Americans’ relationship status with money: it’s complicated.

According to Northwestern Mutual’s 2018 Planning and Progress Study, 9 in 10 Americans say nothing makes them happier and more confident than knowing their finances are in order. At the same time, nearly half say money is the dominant source of their stress, outweighing tensions from personal relationships and work.

And it’s not as if the solution to our financial anxieties is complicated: save more, pay down debt, contribute more to retirement accounts, etc. In theory, achieving a better financial self is simple. In practice? Well, that’s another story.

There’s a rift between knowing what’ll make us happier, and making ourselves happy. But it’s not necessarily due to lack of character or will. In many ways, our brain’s hardwiring makes it harder to achieve our financial goals. Fortunately, the brain is wonderfully malleable, and by hacking a few of its quirks, you’ll find it’s easier to reach a state of financial bliss.


We’re our own worst enemy, but it’s for our own good. Humans (and many animals) naturally remember negative experiences while easily forgetting the positive ones. For our ancient ancestors roaming the wilderness, this made a lot of sense: Touch a scorpion and get stung once, you never, ever want to forget that moment. Scientists have a term for this: negativity bias.

But in today’s far more complex — and far less dangerous — world, negativity bias still shapes our perception. Nowadays, those scorpion stings are missed bill payments, regrettable purchases or getting passed for a promotion. If you’re trying to build your financial house, negativity bias may be holding you back.

Fear, anxiety, insecurity: These are the dominant feelings Americans associate with money.

The first step to overcoming this bias is to simply acknowledge that it exists. Allow yourself to make mistakes, and practice a little self-compassion. No one is perfect, and if you cut yourself some slack you’ll build resilience and optimism. Praise the positives in other people, rather than focusing on their weaknesses. Make a point to express gratitude for a few things each day.

While these all sound pretty cliché, killing the negativity bias is all about paying attention to how you’re paying attention.


Would you rather have $15 today, or $30 sometime next year?
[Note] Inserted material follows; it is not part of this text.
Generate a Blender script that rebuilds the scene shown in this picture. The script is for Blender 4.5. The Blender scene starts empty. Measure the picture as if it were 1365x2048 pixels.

If you’re like most people, you’ll take the $15 today. A bounty of economics and behavioral research studies have shown that people tend to place less value on the future than the present. Called the hyperbolic discounting effect, it’s the reason $15 today feels better than $30 in a year. It’s a big reason saving for retirement can be challenging.

Evolutionarily speaking, the tendency to favor “right now” over “someday in the future” also makes sense. If you’re hunting for food, you wouldn’t let a skinny boar run free in the hopes you’ll find a fat one later in the day.

Here’s the easiest way to combat this common bias: Forget about the future while, at the same time, tending to the future. Have a portion of your paycheck automatically diverted into savings and retirement accounts, and automate your debt repayments. That way, you don’t get the chance to “hold” that money in your hand and let the whims of the day determine how it’ll be spent.

Another way is to make the future personal. Linking future rewards to personal events (child’s graduation, 50th wedding anniversary, etc.) decreases the amount we discount the future. In one experiment, participants were more apt to delay monetary rewards if they viewed age-progressed photo renderings of their face. By making the future personal, it can make planning for it more salient today.


Dopamine is commonly misconstrued as a “pleasure molecule” but it’s really the molecular mediator of desire and motivation in the brain. When a coffee-drinker anticipates a reward, say, getting a whiff of freshly brewed coffee, the levels of dopamine in their brain will rise, spurring action to pursue that reward — a cup of coffee. If that cup of coffee is enjoyable, elevated dopamine levels signal that person’s brain to seek out more coffee in the future. The dopamine rush is part of what makes addictions so hard to snap. It also can be key to accomplishing your financial goals.

When thinking about their financial picture, people will set goals like “save $2 million” or “pay off all student loans.” These are big, broad goals that won’t be achieved tomorrow. They’ll take some time, and that means the reward (dopamine rush) won’t come until the very end. Instead, hack the brain’s chemistry and set miniature goals that ultimately get you to the promised land, but will also give you plenty of dopamine shots along the way.

Rather than “pay off all student loans” tell yourself, “I will only watch a new episode of my favorite show if I pay an extra $50 on my student loan balance that week.” Over time, you’ll train your brain’s reward system to crave sending that small loan payment, because you’ll know a new episode of The Handmaid’s Tale is on the way.


Rising health care costs, financial emergencies and low wages are the top money concerns for most people who were surveyed by Northwestern Mutual. No doubt, these things can be scary and are sometimes out of our control. However, recognizing the neuroscience underpinning some of these fears can be a crucial first step in achieving the financial peace of mind that 90 percent of us are seeking.